The payload is the big thing. Orion has a low cost per unit of mass to orbit, but you can only get that low cost by doing a lot of research and construction. Developing and building the first few Orions would easily match the time and cost requirements for the entire Apollo program, and possibly even exceed them. And that's before you've paid for actually doing anything with the ship(s). What if you want to do some interplanetary exploration with them? Well, as mentioned above you are going to be spending many billions of dollars to develop and build additional equipment. You need to navigate the ship, support the crew in space, carry scientific instrumentation, develop and build landers to explore planets with, develop equipment for living on and exploring the surfaces of other planets, and more. In that case you aren't just developing a propulsion system, you're also developing an entire space program to wrap around the propulsion system. That costs a lot of money. Even ignoring the other problems with the Orion technology, actually building (for example) one or more large exploration Orions in the 70s would cost substantially more than has ever been spent on any program of space exploration. The general point is that whatever you are building an Orion for, it's payload is not going to be cheap in absolute terms.

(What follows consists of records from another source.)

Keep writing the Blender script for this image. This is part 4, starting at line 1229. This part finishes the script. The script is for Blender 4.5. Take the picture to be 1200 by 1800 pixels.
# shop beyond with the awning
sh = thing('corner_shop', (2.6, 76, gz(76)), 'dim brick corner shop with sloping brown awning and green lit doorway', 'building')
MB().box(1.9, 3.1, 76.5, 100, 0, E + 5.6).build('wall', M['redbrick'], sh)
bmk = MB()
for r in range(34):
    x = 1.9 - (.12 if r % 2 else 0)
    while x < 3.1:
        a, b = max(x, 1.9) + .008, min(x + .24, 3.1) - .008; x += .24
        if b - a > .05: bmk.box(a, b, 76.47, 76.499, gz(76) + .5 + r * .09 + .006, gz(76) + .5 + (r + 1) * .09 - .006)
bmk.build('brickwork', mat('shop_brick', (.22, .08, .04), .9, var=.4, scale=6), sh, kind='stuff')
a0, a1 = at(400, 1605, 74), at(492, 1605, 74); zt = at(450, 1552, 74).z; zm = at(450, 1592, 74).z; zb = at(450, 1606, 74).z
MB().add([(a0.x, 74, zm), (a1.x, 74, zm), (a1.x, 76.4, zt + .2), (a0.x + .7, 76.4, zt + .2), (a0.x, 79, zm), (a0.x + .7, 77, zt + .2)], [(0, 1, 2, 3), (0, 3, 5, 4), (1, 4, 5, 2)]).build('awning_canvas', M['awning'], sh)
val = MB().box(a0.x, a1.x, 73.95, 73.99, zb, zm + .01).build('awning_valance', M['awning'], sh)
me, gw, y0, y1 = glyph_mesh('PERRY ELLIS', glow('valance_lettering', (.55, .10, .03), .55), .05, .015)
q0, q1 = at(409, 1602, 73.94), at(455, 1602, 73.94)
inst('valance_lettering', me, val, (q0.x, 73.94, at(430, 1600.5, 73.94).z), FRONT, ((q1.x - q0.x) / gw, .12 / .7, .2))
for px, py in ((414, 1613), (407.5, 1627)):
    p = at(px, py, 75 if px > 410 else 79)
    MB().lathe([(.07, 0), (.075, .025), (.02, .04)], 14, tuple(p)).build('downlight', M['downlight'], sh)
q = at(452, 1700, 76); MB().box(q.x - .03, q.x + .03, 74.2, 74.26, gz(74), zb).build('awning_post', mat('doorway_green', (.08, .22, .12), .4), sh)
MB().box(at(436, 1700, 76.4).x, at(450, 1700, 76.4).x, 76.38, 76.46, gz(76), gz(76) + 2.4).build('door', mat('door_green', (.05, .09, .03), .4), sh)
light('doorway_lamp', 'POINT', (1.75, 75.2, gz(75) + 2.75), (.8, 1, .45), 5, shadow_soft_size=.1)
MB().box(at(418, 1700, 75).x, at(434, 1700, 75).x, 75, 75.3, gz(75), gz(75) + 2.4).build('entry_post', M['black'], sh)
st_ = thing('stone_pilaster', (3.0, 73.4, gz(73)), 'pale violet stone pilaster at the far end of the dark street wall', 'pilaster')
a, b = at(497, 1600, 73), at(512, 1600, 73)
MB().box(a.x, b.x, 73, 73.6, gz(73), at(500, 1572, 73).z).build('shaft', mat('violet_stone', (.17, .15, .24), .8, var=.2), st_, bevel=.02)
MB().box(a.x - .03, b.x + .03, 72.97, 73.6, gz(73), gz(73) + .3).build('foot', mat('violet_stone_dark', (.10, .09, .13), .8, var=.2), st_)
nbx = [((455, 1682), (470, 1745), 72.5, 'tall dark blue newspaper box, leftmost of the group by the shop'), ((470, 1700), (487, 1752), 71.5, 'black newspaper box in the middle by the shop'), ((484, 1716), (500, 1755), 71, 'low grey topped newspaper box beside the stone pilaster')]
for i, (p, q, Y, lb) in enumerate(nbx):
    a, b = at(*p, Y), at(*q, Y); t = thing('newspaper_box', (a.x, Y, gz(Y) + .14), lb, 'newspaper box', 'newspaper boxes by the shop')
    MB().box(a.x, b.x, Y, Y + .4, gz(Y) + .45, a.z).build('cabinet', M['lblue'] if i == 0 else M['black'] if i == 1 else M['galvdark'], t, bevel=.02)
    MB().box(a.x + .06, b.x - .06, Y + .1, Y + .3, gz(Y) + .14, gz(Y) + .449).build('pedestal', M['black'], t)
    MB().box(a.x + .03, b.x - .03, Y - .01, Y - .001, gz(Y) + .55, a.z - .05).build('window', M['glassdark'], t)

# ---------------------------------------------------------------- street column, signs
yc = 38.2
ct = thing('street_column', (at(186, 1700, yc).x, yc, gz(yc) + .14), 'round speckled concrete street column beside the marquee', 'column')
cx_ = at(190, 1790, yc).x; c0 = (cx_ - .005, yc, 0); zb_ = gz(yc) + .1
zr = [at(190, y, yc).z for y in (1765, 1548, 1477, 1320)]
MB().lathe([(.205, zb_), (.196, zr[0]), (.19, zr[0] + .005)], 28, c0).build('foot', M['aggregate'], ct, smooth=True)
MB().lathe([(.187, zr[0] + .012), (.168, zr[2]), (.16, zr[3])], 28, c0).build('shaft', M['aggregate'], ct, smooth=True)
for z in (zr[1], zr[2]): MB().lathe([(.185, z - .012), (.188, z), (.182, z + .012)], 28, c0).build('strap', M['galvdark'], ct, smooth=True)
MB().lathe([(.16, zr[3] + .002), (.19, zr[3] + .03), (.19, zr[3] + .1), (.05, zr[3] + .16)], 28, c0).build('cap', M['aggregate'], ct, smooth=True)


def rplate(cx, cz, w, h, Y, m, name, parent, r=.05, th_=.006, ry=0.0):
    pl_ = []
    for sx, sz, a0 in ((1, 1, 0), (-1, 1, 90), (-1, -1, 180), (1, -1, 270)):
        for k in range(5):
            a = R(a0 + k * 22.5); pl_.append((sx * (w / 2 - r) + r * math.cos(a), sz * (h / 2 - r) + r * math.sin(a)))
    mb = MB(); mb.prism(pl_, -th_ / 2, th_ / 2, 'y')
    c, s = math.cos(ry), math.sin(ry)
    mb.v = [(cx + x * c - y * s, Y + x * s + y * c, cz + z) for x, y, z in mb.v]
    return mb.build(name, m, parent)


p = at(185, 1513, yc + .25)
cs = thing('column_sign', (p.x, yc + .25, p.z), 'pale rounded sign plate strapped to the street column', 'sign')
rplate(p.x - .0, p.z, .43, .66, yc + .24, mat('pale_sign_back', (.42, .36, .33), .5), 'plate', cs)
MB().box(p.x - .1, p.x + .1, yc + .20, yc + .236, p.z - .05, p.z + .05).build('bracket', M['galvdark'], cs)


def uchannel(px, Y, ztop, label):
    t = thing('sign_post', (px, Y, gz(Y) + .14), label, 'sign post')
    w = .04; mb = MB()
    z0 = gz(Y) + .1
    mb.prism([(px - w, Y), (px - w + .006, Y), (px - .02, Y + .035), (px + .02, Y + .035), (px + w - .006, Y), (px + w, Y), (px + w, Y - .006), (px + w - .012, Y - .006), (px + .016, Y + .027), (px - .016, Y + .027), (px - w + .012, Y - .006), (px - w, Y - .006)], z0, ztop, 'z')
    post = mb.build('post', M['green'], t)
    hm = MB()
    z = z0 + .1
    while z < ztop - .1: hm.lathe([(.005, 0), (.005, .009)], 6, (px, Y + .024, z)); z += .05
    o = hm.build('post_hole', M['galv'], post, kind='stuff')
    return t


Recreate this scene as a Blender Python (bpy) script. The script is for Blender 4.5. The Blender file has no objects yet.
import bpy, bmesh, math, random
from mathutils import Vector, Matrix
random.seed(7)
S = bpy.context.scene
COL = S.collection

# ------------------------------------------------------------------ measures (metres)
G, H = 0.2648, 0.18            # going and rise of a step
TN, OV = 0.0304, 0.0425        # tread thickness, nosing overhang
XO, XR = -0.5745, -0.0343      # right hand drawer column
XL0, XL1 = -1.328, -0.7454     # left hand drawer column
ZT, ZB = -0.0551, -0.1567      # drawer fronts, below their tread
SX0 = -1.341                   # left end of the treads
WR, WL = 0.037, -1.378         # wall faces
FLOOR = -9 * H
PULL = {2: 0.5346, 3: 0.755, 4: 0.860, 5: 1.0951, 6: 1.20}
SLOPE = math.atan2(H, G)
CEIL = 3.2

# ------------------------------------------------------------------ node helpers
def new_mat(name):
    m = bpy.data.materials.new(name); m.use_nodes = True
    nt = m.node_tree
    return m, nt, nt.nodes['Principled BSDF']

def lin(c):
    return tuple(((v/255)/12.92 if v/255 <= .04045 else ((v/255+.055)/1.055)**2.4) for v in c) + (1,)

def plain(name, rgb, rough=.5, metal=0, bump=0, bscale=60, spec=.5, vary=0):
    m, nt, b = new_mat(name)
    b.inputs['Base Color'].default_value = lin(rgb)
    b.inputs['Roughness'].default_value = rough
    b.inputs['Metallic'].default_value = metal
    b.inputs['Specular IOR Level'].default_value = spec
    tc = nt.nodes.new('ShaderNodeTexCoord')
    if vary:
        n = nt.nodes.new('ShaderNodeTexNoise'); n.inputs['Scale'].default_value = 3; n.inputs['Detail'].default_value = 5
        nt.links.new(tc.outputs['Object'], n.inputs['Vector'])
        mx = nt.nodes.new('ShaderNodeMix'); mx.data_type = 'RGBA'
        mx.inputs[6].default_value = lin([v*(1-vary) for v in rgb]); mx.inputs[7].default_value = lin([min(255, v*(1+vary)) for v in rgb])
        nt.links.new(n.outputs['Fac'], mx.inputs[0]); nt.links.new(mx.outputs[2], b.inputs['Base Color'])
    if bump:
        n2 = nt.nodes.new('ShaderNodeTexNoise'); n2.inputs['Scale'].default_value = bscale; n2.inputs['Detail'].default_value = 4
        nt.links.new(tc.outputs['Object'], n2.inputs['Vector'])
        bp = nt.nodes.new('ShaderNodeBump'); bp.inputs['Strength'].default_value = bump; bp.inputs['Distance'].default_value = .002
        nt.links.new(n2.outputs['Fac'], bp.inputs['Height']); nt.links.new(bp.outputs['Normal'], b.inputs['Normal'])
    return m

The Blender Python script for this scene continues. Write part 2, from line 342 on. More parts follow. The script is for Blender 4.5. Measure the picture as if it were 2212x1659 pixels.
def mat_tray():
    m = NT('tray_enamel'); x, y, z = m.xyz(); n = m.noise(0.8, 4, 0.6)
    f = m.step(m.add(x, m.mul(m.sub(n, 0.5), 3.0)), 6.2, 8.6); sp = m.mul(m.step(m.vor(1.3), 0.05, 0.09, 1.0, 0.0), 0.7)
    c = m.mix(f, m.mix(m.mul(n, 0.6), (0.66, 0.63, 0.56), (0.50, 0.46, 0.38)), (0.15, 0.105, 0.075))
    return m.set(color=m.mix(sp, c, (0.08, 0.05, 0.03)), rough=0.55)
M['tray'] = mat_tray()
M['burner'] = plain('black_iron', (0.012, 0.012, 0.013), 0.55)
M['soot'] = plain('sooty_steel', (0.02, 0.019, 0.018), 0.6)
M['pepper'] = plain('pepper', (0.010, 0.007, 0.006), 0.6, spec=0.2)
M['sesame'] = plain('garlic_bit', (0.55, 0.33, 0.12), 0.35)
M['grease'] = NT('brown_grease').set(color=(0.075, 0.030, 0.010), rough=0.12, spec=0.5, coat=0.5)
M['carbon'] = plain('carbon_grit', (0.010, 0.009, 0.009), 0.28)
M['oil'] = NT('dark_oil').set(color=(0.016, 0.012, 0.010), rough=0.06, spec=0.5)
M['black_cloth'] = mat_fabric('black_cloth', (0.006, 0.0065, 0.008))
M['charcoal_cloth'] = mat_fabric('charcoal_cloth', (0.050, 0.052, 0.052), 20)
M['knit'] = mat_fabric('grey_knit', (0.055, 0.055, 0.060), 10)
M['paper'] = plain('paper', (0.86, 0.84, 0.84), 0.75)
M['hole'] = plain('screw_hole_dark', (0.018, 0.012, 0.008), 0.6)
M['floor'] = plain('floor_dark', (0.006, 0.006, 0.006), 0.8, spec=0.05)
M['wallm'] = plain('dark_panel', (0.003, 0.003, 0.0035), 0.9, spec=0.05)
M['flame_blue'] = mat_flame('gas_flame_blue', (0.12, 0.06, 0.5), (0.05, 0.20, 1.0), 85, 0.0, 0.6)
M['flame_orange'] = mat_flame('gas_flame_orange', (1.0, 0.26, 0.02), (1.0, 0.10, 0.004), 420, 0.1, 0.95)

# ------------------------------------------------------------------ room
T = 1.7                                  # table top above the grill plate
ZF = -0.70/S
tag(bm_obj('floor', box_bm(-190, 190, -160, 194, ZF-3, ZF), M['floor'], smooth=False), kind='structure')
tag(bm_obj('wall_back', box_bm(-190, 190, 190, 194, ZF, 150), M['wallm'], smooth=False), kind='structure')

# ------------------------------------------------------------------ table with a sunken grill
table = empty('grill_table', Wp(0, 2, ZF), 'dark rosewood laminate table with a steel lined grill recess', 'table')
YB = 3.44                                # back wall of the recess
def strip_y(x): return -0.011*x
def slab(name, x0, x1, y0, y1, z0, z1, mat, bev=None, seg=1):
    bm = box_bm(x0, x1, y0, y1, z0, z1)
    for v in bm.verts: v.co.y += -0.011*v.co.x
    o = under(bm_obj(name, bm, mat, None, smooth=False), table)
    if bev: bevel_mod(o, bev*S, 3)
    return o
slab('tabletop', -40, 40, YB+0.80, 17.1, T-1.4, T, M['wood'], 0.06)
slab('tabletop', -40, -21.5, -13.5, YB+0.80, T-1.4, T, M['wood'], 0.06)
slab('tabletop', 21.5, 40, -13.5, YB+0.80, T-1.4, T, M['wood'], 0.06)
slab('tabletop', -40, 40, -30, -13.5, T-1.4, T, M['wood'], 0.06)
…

You have to fill the ship up with thousands of tons of useful stuff in order for it to be worthwhile to build the ship in the first place. Building Orions is thus a de facto commitment to a large space program. Financially speaking, their launch cost advantages don't start to exist until you've already decided that what you want to do in space involves launching a substantial amount of stuff, and spending a substantial amount of money.